◆ REQUIREMENT
Retype the data below without altering anything.

═════ DATA

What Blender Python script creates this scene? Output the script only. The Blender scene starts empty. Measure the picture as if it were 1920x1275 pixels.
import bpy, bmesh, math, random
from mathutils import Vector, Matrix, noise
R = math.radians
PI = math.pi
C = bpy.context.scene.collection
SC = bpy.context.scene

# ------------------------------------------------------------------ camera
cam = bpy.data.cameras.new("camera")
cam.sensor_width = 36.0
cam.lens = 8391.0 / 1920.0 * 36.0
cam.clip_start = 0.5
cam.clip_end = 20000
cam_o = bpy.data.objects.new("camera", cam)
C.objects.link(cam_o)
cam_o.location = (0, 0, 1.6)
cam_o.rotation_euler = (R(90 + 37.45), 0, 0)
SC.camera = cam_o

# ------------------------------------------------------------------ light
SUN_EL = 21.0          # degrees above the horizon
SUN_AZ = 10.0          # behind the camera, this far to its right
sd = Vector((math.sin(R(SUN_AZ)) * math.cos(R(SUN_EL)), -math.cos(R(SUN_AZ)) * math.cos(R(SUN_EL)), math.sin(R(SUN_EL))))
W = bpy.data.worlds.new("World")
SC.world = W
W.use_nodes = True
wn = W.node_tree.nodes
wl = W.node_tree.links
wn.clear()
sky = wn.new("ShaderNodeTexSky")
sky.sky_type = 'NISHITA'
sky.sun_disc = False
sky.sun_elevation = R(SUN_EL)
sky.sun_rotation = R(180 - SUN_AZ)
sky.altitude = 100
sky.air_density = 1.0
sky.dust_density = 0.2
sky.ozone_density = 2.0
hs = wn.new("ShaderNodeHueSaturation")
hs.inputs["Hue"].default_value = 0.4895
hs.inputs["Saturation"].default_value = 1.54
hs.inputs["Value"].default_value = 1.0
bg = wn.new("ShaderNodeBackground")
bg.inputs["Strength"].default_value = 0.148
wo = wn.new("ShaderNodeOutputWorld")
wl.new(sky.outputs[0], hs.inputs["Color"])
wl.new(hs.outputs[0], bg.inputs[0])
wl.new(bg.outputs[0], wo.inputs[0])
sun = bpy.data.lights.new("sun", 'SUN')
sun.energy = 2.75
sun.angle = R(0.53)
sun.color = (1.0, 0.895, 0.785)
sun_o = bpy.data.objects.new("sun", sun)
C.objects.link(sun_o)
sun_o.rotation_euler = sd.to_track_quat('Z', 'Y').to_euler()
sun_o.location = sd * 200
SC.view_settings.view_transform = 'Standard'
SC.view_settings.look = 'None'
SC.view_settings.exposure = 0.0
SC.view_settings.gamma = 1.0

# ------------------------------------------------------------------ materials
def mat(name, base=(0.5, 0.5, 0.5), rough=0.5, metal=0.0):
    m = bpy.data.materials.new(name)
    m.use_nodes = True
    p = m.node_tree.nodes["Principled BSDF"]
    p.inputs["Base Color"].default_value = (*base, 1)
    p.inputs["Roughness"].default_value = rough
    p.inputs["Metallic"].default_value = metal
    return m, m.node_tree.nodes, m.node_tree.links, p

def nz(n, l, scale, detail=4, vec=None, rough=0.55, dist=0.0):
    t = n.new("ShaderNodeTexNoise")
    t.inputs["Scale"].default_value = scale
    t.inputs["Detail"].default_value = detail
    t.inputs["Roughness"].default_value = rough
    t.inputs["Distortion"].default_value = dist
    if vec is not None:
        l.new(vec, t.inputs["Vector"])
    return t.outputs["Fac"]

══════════

◆ RESULT OF THE TASK
What Blender Python script creates this scene? Output the script only. The Blender scene starts empty. Measure the picture as if it were 1920x1275 pixels.
import bpy, bmesh, math, random
from mathutils import Vector, Matrix, noise
R = math.radians
PI = math.pi
C = bpy.context.scene.collection
SC = bpy.context.scene

# ------------------------------------------------------------------ camera
cam = bpy.data.cameras.new("camera")
cam.sensor_width = 36.0
cam.lens = 8391.0 / 1920.0 * 36.0
cam.clip_start = 0.5
cam.clip_end = 20000
cam_o = bpy.data.objects.new("camera", cam)
C.objects.link(cam_o)
cam_o.location = (0, 0, 1.6)
cam_o.rotation_euler = (R(90 + 37.45), 0, 0)
SC.camera = cam_o

# ------------------------------------------------------------------ light
SUN_EL = 21.0          # degrees above the horizon
SUN_AZ = 10.0          # behind the camera, this far to its right
sd = Vector((math.sin(R(SUN_AZ)) * math.cos(R(SUN_EL)), -math.cos(R(SUN_AZ)) * math.cos(R(SUN_EL)), math.sin(R(SUN_EL))))
W = bpy.data.worlds.new("World")
SC.world = W
W.use_nodes = True
wn = W.node_tree.nodes
wl = W.node_tree.links
wn.clear()
sky = wn.new("ShaderNodeTexSky")
sky.sky_type = 'NISHITA'
sky.sun_disc = False
sky.sun_elevation = R(SUN_EL)
sky.sun_rotation = R(180 - SUN_AZ)
sky.altitude = 100
sky.air_density = 1.0
sky.dust_density = 0.2
sky.ozone_density = 2.0
hs = wn.new("ShaderNodeHueSaturation")
hs.inputs["Hue"].default_value = 0.4895
hs.inputs["Saturation"].default_value = 1.54
hs.inputs["Value"].default_value = 1.0
bg = wn.new("ShaderNodeBackground")
bg.inputs["Strength"].default_value = 0.148
wo = wn.new("ShaderNodeOutputWorld")
wl.new(sky.outputs[0], hs.inputs["Color"])
wl.new(hs.outputs[0], bg.inputs[0])
wl.new(bg.outputs[0], wo.inputs[0])
sun = bpy.data.lights.new("sun", 'SUN')
sun.energy = 2.75
sun.angle = R(0.53)
sun.color = (1.0, 0.895, 0.785)
sun_o = bpy.data.objects.new("sun", sun)
C.objects.link(sun_o)
sun_o.rotation_euler = sd.to_track_quat('Z', 'Y').to_euler()
sun_o.location = sd * 200
SC.view_settings.view_transform = 'Standard'
SC.view_settings.look = 'None'
SC.view_settings.exposure = 0.0
SC.view_settings.gamma = 1.0

# ------------------------------------------------------------------ materials
def mat(name, base=(0.5, 0.5, 0.5), rough=0.5, metal=0.0):
    m = bpy.data.materials.new(name)
    m.use_nodes = True
    p = m.node_tree.nodes["Principled BSDF"]
    p.inputs["Base Color"].default_value = (*base, 1)
    p.inputs["Roughness"].default_value = rough
    p.inputs["Metallic"].default_value = metal
    return m, m.node_tree.nodes, m.node_tree.links, p

def nz(n, l, scale, detail=4, vec=None, rough=0.55, dist=0.0):
    t = n.new("ShaderNodeTexNoise")
    t.inputs["Scale"].default_value = scale
    t.inputs["Detail"].default_value = detail
    t.inputs["Roughness"].default_value = rough
    t.inputs["Distortion"].default_value = dist
    if vec is not None:
        l.new(vec, t.inputs["Vector"])
    return t.outputs["Fac"]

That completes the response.